This week the world was given what some have called its first "YouTube martyr" after Neda Agha Soltani was shot dead and her final moments caught on camera. The footage then made its way onto YouTube and most major media outlets began showing the graphic and disturbing pictures of a woman struggling for her life before expiring live on camera.
Under any normal circumstances recording someone's death is distasteful and putting it on YouTube sickening and immoral. But circumstances in Iran are far from normal at the moment.
Her death seems to have enflamed the feelings of the protestors even more and given them a new figurehead, whilst the authorities of the regime have been waging a battle to keep mourning of her death as quiet as possible to stop her reputation as a martyr from spreading.
What Neda's on screen death has done is give a human face to the suffering that the protesters are facing. Regardless of the politics of the situation, and regardless of whether the election was rigged or not, no one can dispute some of the horrors that people are having to face right now and the start reality of death.
Last week as the mass protests were getting underway it was already well established that seven or eight people had died at the hands of police of Basij. Yet whilst protestors did mourn them, their deaths sparked nowhere near the amount of emotion and reaction that Neda's did.

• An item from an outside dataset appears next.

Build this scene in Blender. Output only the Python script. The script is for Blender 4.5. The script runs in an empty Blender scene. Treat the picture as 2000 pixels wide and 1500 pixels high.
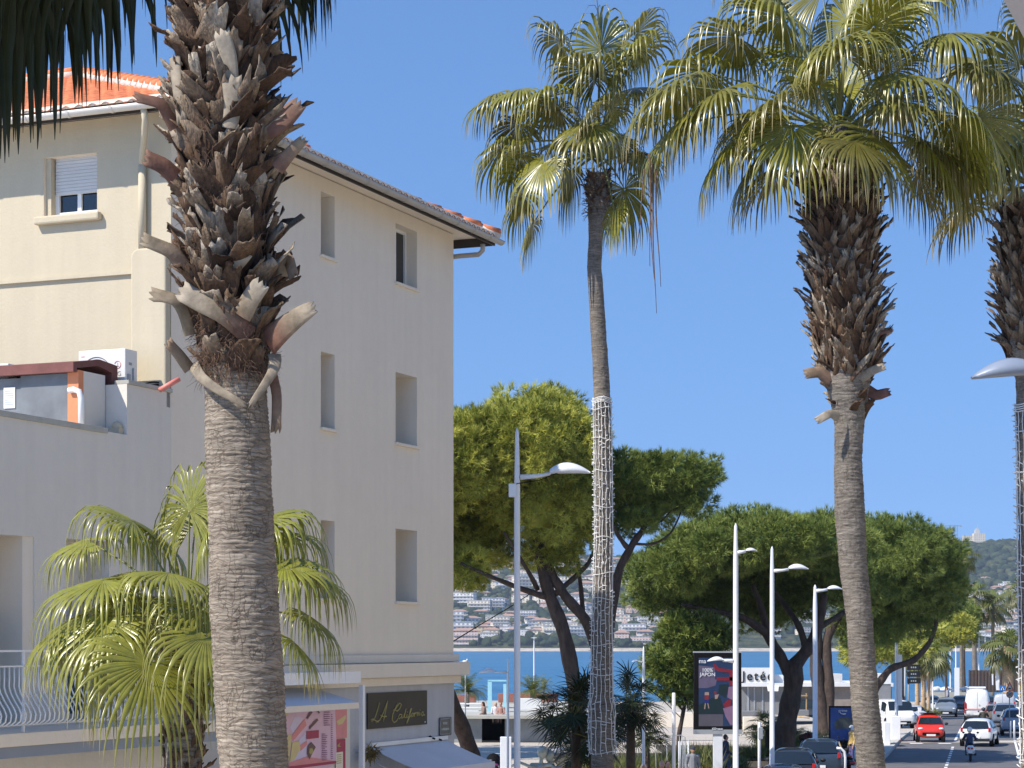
import bpy, math, random
import numpy as np
from mathutils import Vector, Matrix, noise as mnoise

# ------------------------------------------------------------------ camera, sky, sun, exposure
sc = bpy.context.scene
F, HY, CH = 4100.0, 1256.0, 5.5          # focal length in photo pixels, horizon row, eye height
cam_d = bpy.data.cameras.new("camera")
cam = bpy.data.objects.new("camera", cam_d)
sc.collection.objects.link(cam)
sc.camera = cam
cam.location = (0, 0, CH)
cam.rotation_euler = (math.radians(90), 0, 0)
cam_d.sensor_width = 36
cam_d.lens = F / 2000 * 36
cam_d.shift_y = (HY - 750) / 2000
cam_d.clip_start = 0.1
cam_d.clip_end = 20000

SUN_EL = math.radians(46)
SUN_H = Vector((-math.cos(math.radians(33)), -math.sin(math.radians(33)), 0))   # towards the sun, seen from above
SUN_DIR = Vector((SUN_H.x * math.cos(SUN_EL), SUN_H.y * math.cos(SUN_EL), math.sin(SUN_EL)))
w = bpy.data.worlds.new("World")
sc.world = w
w.use_nodes = True
wn, wl = w.node_tree.nodes, w.node_tree.links
sky = wn.new("ShaderNodeTexSky")
sky.sky_type = 'NISHITA'
sky.sun_disc = False
sky.sun_elevation = SUN_EL
sky.sun_rotation = math.atan2(SUN_H.x, SUN_H.y)
sky.altitude = 0
sky.air_density = 1.15
sky.dust_density = 0.0
sky.ozone_density = 3.0
bg = wn["Background"]
tcw = wn.new("ShaderNodeTexCoord"); spw = wn.new("ShaderNodeSeparateXYZ"); cbw = wn.new("ShaderNodeCombineXYZ")
mrw = wn.new("ShaderNodeMapRange")            # sample the sky a little above the true horizon band
mrw.inputs["From Min"].default_value = 0.0; mrw.inputs["From Max"].default_value = 1.0
mrw.inputs["To Min"].default_value = 0.20; mrw.inputs["To Max"].default_value = 1.0
wl.new(tcw.outputs["Generated"], spw.inputs[0]); wl.new(spw.outputs[0], cbw.inputs[0]); wl.new(spw.outputs[1], cbw.inputs[1])
wl.new(spw.outputs[2], mrw.inputs["Value"]); wl.new(mrw.outputs[0], cbw.inputs[2]); wl.new(cbw.outputs[0], sky.inputs[0])
bg.inputs[1].default_value = 0.119
tnt = wn.new("ShaderNodeMix"); tnt.data_type = 'RGBA'; tnt.blend_type = 'MULTIPLY'; tnt.inputs[0].default_value = 1.0
tnt.inputs[7].default_value = (0.70, 0.905, 1.14, 1)      # the deep blue of a clear winter sky
wl.new(sky.outputs[0], tnt.inputs[6]); wl.new(tnt.outputs[2], bg.inputs[0])

sd = bpy.data.lights.new("sun", 'SUN')
sd.energy = 4.55
sd.angle = math.radians(0.53)
sd.color = (1.0, 0.93, 0.83)
so = bpy.data.objects.new("sun", sd)
sc.collection.objects.link(so)
so.rotation_euler = (-SUN_DIR).to_track_quat('-Z', 'Y').to_euler()
so.location = SUN_DIR * 60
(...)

Neda's death was made all the more shocking by the fact that she did not appear to have done anything to warrant being shot in the heart, other than go to a protest. She was not throwing stones or petrol bombs or fighting with police. If reports are to be believed she simply got out of her car whilst going to a protest and was then shot by a Basiji for no obvious reason.

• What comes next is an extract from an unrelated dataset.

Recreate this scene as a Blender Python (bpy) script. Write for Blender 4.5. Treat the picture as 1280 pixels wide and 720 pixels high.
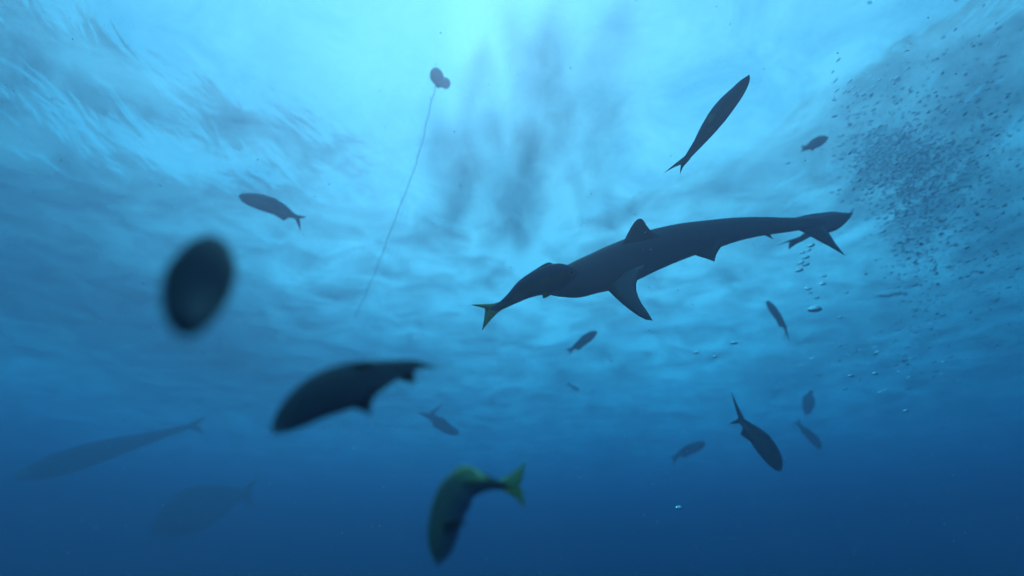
import bpy, bmesh, math, random
import numpy as np
from mathutils import Vector, Matrix, noise as mnoise

for o in list(bpy.data.objects):
    bpy.data.objects.remove(o)
scene = bpy.context.scene
C = scene.collection
random.seed(7)
R = math.radians

# ------------------------------------------------------------------ camera
W0, H0, FPX = 1280.0, 720.0, 537.0
PITCH = R(33.0)
CAM = Vector((0.0, 0.0, -6.5))            # six and a half metres under the surface
cd = bpy.data.cameras.new('camera')
cam = bpy.data.objects.new('camera', cd)
C.objects.link(cam)
cam.location = CAM
cam.rotation_euler = (R(90) + PITCH, 0, 0)
cd.sensor_width = 36.0
cd.lens = 36.0 * FPX / W0
cd.clip_start = 0.02
cd.clip_end = 2000.0
cd.dof.use_dof = True
cd.dof.focus_distance = 3.2
cd.dof.aperture_fstop = 0.40
scene.camera = cam

# ------------------------------------------------------------------ sky, sun, exposure
SUN_EL, SUN_AZ = R(66.0), R(-14.0)        # azimuth from +Y (ahead), negative = left
world = bpy.data.worlds.new('World')
scene.world = world
world.use_nodes = True
nt = world.node_tree
nt.nodes.clear()
wo = nt.nodes.new('ShaderNodeOutputWorld')
bg = nt.nodes.new('ShaderNodeBackground')
sky = nt.nodes.new('ShaderNodeTexSky')
sky.sky_type = 'NISHITA'
sky.sun_disc = False
sky.sun_elevation = SUN_EL
sky.sun_rotation = SUN_AZ
bg.inputs['Strength'].default_value = 0.15
# thin bright cloud veils the whole sky
tc = nt.nodes.new('ShaderNodeTexCoord')
cn = nt.nodes.new('ShaderNodeTexNoise'); cn.inputs['Scale'].default_value = 2.3; cn.inputs['Detail'].default_value = 5
cr0 = nt.nodes.new('ShaderNodeMapRange')
for k_, v_ in ((1, 0.3), (2, 0.7), (3, 0.45), (4, 0.9)):
    cr0.inputs[k_].default_value = v_
cm = nt.nodes.new('ShaderNodeMix'); cm.data_type = 'RGBA'
cm.inputs[7].default_value = (0.5, 3.7, 5.4, 1)
nt.links.new(tc.outputs['Generated'], cn.inputs['Vector'])
nt.links.new(cn.outputs['Fac'], cr0.inputs[0]); nt.links.new(cr0.outputs[0], cm.inputs[0])
nt.links.new(sky.outputs[0], cm.inputs[6]); nt.links.new(cm.outputs[2], bg.inputs['Color'])
nt.links.new(bg.outputs[0], wo.inputs['Surface'])

sl = bpy.data.lights.new('sun', 'SUN')
sun = bpy.data.objects.new('sun', sl)
C.objects.link(sun)
sl.energy = 3.6
sl.angle = R(0.5)
sl.color = (1.0, 0.97, 0.92)
sdir = Vector((math.sin(SUN_AZ) * math.cos(SUN_EL), math.cos(SUN_AZ) * math.cos(SUN_EL), math.sin(SUN_EL)))
sun.rotation_euler = sdir.to_track_quat('Z', 'Y').to_euler()

vs = scene.view_settings
vs.view_transform = 'Standard'
vs.look = 'None'
vs.gamma = 1.0
vs.exposure = 0.52

cy = scene.cycles
cy.use_denoising = True
cy.max_bounces = 10
cy.volume_bounces = 2
cy.transparent_max_bounces = 16
cy.caustics_reflective = False
cy.caustics_refractive = False
cy.sample_clamp_indirect = 4.0

# ------------------------------------------------------------------ helpers
RM = cam.rotation_euler.to_matrix()


def ray(px, py):
    return RM @ Vector((px - W0 / 2, H0 / 2 - py, -FPX))


def P(px, py, d):
    """the place d metres in front of the camera plane along a sight line"""
    return CAM + ray(px, py) * (d / FPX)


def S(px, py, z=0.0):
    r = ray(px, py)
    return CAM + r * ((z - CAM.z) / r.z)


def node_mat(name):
    m = bpy.data.materials.new(name)
    m.use_nodes = True
    m.node_tree.nodes.clear()
    o = m.node_tree.nodes.new('ShaderNodeOutputMaterial')
    return m, m.node_tree, o


# ------------------------------------------------------------------ water surface
def wave_h(X, Y):
    rng = np.random.RandomState(4)
    h = np.zeros_like(X)
    for lam, amp, n in ((13.0, 0.17, 6), (5.5, 0.065, 8), (2.6, 0.028, 10), (1.2, 0.010, 10), (.6, .0035, 10)):
        for k in range(n):
            a = rng.normal(1.35 if k % 2 else 0.1, 0.5)
            l = lam * rng.uniform(0.8, 1.3)
            kx, ky = math.cos(a) * 2 * math.pi / l, math.sin(a) * 2 * math.pi / l
            ph = rng.uniform(0, 6.28)
            h += amp / math.sqrt(n) * np.sin(kx * X + ky * Y + ph + 0.35 * np.sin(0.5 * kx * Y - 0.5 * ky * X + ph))
    # rings of chop spreading from beyond the camera, as from a moored boat
    for cx, cy_, l, amp in ((-1.0, -4.0, 3.1, .035), (2.0, -6.0, 4.7, .05), (0.5, -2.0, 2.1, .016), (-3.0, -7.0, 7.0, .07)):
        r = np.hypot(X - cx, Y - cy_)
        th = np.arctan2(Y - cy_, X - cx)
        ph = 1.5 * np.sin(2.3 * th + cx) + 1.1 * np.sin(0.31 * X + 0.23 * Y + cx) + .9 * np.sin(5.1 * th - 0.2 * r)
        h += amp * np.sin(2 * math.pi * r / l + ph) * (0.65 + 0.35 * np.sin(0.4 * X - 0.5 * Y + 2 * cx))
    return h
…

Her innocence and the horribly bloody footage of her final moments cuts to the heart and allows us to realise that something is wrong here. Her single death is indeed a tragedy of the worst kind.
However while our hearts ache even to think of those graphic last moments of Neda's life, she is not the only person to have died in the protests so far. Seven or eight were reported dead last week, 13-17 were believed to have been killed on Saturday (of which Neda was one) and many others may have been died but have gone unreported.
Every one of these deaths is likely to have been just as bloody and as horrible to watch as Neda's but were not caught on camera and so has not aroused such strong emotions. One of the many Twitterers from Iran talking about the protests said that they had witnessed the death of a ten year old boy from over exposure to tear gas but was unable to film it due to the presence of the Basij.
Perhaps we can be glad they were not able to film it as watching such a scene would be even more horrible than witnessing the death of Neda, but let us remember that every one of those killed in Iran will have died in a way that is every bit as horrible and every bit as tragic as Neda's death.